**Your task**
Return verbatim all lines from the first one in the records to the line with "scene.camera = cam_o", both ends kept.

* begin *

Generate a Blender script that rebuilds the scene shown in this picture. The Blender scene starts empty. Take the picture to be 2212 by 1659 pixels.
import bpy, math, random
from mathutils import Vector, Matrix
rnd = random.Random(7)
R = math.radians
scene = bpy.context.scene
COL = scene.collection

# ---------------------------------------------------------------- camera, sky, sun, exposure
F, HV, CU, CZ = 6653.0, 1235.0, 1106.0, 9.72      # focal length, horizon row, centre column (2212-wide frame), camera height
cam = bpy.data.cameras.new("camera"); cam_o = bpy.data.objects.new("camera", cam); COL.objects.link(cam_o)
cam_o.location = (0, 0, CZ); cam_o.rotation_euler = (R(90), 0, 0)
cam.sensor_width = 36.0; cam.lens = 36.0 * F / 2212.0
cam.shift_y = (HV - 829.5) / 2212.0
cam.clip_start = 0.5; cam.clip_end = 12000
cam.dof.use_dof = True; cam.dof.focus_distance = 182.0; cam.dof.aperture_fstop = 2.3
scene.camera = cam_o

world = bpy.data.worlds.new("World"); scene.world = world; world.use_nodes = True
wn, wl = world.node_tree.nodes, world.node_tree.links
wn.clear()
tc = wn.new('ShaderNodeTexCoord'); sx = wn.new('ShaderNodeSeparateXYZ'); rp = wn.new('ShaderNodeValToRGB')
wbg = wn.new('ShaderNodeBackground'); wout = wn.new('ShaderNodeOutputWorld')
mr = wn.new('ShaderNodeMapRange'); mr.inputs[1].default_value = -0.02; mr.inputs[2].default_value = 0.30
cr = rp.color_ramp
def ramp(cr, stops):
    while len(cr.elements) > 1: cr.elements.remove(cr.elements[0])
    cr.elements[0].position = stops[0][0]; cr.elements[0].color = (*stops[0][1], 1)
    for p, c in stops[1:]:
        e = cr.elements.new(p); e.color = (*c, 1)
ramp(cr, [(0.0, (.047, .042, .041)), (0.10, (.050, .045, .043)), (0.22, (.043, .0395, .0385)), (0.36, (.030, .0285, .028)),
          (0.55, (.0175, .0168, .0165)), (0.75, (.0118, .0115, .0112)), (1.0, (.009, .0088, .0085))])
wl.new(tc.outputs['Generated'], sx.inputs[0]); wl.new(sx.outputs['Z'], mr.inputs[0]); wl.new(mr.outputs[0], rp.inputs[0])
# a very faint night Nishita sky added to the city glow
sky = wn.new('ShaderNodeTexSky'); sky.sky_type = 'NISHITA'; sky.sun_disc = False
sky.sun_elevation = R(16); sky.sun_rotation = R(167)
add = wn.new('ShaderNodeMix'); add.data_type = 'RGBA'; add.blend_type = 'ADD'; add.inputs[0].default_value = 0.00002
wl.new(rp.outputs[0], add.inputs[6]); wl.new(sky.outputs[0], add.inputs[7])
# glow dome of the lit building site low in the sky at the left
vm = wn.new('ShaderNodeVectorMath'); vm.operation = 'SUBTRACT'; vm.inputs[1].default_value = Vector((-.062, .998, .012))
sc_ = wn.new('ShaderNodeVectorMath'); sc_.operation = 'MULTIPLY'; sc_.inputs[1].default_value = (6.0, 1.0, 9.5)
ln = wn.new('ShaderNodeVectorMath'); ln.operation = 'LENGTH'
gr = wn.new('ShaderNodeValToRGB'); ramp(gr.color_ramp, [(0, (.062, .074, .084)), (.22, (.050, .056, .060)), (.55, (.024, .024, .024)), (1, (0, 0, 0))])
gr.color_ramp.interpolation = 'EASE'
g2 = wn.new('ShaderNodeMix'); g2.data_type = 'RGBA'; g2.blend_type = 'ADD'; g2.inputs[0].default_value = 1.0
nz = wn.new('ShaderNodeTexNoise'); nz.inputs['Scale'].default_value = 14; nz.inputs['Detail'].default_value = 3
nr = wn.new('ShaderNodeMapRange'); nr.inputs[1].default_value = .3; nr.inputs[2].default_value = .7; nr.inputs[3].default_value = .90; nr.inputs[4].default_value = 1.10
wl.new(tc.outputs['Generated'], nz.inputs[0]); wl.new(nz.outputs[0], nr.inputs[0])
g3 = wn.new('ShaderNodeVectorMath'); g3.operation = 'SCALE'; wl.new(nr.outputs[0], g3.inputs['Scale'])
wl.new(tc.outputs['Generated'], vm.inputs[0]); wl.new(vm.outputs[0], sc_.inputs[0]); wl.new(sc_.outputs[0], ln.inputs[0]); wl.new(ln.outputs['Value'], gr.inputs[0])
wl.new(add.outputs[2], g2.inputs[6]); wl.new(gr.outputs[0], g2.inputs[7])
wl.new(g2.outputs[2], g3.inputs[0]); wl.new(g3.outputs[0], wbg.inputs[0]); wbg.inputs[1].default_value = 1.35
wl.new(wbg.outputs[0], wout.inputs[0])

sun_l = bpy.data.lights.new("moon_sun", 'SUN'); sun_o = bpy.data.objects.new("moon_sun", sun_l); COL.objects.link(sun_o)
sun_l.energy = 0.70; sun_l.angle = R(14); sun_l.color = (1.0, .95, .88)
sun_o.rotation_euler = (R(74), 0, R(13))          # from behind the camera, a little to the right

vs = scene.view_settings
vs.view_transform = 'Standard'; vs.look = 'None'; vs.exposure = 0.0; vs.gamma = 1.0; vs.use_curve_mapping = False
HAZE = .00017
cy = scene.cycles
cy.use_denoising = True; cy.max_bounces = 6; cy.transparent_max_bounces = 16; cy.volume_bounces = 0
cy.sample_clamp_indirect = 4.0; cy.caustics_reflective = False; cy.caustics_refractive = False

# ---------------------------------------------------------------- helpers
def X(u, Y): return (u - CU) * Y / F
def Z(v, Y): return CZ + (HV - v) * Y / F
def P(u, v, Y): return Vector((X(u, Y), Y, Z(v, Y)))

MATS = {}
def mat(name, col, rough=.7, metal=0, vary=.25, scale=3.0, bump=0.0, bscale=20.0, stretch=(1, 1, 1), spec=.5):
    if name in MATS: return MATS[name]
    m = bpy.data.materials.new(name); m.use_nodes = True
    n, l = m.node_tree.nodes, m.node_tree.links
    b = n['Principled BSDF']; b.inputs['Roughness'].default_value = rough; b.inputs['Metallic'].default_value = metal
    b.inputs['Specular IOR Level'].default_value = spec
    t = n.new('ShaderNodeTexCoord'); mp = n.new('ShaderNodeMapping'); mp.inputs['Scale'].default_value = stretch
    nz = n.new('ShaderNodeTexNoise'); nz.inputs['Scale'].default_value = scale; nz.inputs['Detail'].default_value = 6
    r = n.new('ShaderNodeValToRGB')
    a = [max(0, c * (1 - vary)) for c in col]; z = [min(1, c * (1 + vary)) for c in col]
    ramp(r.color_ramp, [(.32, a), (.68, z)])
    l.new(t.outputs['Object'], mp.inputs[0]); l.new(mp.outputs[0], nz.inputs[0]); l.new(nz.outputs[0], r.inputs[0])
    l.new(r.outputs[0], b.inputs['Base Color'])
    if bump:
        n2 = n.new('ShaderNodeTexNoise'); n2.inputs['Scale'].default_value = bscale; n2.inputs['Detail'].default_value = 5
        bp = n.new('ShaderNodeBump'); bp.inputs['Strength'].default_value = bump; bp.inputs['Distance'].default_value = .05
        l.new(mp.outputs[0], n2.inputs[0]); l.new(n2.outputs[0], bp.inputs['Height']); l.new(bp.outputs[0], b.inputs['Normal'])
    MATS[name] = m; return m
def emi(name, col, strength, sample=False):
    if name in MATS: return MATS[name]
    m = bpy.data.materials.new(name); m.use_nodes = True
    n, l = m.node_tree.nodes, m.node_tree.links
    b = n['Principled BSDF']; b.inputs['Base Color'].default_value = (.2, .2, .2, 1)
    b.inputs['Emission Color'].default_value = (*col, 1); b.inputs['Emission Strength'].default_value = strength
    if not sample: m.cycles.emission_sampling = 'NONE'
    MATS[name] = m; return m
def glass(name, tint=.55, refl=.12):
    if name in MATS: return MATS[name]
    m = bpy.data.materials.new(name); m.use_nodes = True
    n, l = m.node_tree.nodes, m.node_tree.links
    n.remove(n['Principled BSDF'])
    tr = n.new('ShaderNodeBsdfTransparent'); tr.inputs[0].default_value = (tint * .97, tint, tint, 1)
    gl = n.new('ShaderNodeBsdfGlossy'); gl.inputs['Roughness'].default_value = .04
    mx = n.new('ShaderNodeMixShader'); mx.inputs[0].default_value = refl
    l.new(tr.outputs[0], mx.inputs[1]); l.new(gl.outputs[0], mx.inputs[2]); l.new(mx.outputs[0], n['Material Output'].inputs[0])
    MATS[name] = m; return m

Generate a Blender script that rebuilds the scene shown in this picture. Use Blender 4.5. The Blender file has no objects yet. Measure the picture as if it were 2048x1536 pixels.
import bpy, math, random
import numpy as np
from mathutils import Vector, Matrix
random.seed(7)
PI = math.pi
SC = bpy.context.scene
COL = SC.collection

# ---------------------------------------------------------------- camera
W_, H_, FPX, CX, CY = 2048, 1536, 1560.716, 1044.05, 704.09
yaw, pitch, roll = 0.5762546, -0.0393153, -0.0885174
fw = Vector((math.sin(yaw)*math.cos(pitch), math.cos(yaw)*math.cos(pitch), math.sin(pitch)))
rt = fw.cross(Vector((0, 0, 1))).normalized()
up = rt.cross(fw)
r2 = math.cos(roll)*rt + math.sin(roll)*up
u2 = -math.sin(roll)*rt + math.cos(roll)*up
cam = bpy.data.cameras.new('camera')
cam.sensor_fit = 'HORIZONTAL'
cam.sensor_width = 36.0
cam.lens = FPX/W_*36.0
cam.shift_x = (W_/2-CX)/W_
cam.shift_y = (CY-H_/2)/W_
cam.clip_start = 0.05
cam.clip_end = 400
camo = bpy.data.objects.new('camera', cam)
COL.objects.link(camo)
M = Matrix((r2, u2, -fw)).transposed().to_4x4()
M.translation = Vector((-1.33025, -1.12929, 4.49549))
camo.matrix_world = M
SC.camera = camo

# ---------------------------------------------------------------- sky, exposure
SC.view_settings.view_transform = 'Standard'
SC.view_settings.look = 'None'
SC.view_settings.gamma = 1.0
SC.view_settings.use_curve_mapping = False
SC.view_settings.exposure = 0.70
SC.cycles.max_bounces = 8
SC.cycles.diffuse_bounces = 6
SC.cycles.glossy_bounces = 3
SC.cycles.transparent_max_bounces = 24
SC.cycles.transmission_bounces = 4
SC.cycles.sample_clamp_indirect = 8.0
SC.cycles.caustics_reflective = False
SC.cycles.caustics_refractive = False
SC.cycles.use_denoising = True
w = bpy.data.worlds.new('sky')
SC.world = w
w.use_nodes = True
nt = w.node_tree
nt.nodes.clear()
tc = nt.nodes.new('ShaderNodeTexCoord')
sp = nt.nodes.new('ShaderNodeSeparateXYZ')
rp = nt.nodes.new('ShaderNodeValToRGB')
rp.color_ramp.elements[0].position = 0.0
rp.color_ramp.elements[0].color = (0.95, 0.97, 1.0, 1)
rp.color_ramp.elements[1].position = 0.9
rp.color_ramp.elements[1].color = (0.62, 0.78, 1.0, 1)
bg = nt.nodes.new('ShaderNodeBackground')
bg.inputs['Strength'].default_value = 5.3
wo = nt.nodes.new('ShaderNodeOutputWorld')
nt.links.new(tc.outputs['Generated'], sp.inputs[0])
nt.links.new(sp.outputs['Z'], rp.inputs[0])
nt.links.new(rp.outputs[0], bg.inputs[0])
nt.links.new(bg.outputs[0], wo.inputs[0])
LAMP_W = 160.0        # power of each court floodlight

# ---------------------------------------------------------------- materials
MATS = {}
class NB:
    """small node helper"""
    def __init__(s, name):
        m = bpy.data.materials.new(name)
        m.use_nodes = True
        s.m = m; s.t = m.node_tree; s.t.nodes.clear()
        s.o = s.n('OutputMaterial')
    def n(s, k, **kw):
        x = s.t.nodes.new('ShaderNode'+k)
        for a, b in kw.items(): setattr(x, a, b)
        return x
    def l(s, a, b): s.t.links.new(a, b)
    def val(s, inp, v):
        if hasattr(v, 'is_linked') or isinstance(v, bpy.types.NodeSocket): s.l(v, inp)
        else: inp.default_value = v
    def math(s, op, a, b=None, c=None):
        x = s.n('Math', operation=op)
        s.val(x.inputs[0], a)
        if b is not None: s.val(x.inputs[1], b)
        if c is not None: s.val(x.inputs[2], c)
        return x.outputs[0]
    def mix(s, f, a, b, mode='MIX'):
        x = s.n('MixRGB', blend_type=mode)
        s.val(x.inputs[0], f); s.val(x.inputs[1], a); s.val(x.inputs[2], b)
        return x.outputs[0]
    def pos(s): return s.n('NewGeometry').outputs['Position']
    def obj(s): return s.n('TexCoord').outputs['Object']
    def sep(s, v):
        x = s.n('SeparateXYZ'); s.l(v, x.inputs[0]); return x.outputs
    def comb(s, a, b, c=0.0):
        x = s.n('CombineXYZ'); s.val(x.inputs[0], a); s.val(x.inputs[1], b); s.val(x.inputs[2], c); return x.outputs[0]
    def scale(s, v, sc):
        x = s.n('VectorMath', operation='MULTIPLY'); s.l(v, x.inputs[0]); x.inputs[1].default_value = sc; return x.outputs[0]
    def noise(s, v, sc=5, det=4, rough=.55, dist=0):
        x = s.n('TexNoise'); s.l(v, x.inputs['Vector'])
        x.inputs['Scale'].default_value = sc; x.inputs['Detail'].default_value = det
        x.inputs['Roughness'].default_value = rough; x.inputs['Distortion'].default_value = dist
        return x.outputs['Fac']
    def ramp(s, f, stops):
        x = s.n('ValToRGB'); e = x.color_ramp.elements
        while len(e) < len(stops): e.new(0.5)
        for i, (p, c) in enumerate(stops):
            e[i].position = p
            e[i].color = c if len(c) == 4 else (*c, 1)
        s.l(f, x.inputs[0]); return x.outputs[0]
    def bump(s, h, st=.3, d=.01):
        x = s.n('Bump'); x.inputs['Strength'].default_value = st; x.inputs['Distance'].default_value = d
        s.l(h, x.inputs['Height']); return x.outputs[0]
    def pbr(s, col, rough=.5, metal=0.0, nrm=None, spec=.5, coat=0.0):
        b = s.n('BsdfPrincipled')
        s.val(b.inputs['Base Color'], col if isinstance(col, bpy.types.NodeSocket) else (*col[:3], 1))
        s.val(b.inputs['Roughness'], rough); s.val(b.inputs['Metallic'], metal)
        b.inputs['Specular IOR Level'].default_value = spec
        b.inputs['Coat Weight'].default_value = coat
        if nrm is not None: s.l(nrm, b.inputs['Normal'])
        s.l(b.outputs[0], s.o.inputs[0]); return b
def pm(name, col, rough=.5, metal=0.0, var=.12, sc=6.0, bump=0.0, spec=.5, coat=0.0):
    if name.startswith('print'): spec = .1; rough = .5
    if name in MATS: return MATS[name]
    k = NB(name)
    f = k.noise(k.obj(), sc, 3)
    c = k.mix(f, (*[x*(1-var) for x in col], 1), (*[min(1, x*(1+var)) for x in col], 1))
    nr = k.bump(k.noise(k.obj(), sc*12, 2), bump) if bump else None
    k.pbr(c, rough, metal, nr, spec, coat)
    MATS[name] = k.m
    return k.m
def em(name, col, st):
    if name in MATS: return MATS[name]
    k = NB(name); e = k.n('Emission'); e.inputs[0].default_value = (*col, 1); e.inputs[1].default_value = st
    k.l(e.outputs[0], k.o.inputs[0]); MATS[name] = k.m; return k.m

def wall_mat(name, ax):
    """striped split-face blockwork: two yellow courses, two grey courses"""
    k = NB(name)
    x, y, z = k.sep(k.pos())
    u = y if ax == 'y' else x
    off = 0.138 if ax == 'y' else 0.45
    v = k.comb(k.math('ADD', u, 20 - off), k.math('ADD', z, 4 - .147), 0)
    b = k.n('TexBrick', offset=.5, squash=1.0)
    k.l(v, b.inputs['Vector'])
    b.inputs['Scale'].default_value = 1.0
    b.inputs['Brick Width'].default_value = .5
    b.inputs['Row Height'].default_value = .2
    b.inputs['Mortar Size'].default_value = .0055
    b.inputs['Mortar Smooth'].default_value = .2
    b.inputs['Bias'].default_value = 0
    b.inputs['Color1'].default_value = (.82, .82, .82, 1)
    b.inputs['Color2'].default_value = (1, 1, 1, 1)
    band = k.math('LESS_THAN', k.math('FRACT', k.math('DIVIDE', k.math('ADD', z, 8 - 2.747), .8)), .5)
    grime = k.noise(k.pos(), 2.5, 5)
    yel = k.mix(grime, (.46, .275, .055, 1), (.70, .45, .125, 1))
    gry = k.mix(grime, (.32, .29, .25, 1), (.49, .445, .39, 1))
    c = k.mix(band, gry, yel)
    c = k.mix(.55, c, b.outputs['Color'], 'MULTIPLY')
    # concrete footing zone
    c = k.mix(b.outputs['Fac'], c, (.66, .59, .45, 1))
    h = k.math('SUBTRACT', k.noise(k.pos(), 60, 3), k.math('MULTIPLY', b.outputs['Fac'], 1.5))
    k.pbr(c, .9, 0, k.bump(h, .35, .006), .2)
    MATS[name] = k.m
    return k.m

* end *

**Result of this exercise**
Generate a Blender script that rebuilds the scene shown in this picture. The Blender scene starts empty. Take the picture to be 2212 by 1659 pixels.
import bpy, math, random
from mathutils import Vector, Matrix
rnd = random.Random(7)
R = math.radians
scene = bpy.context.scene
COL = scene.collection

# ---------------------------------------------------------------- camera, sky, sun, exposure
F, HV, CU, CZ = 6653.0, 1235.0, 1106.0, 9.72      # focal length, horizon row, centre column (2212-wide frame), camera height
cam = bpy.data.cameras.new("camera"); cam_o = bpy.data.objects.new("camera", cam); COL.objects.link(cam_o)
cam_o.location = (0, 0, CZ); cam_o.rotation_euler = (R(90), 0, 0)
cam.sensor_width = 36.0; cam.lens = 36.0 * F / 2212.0
cam.shift_y = (HV - 829.5) / 2212.0
cam.clip_start = 0.5; cam.clip_end = 12000
cam.dof.use_dof = True; cam.dof.focus_distance = 182.0; cam.dof.aperture_fstop = 2.3
scene.camera = cam_o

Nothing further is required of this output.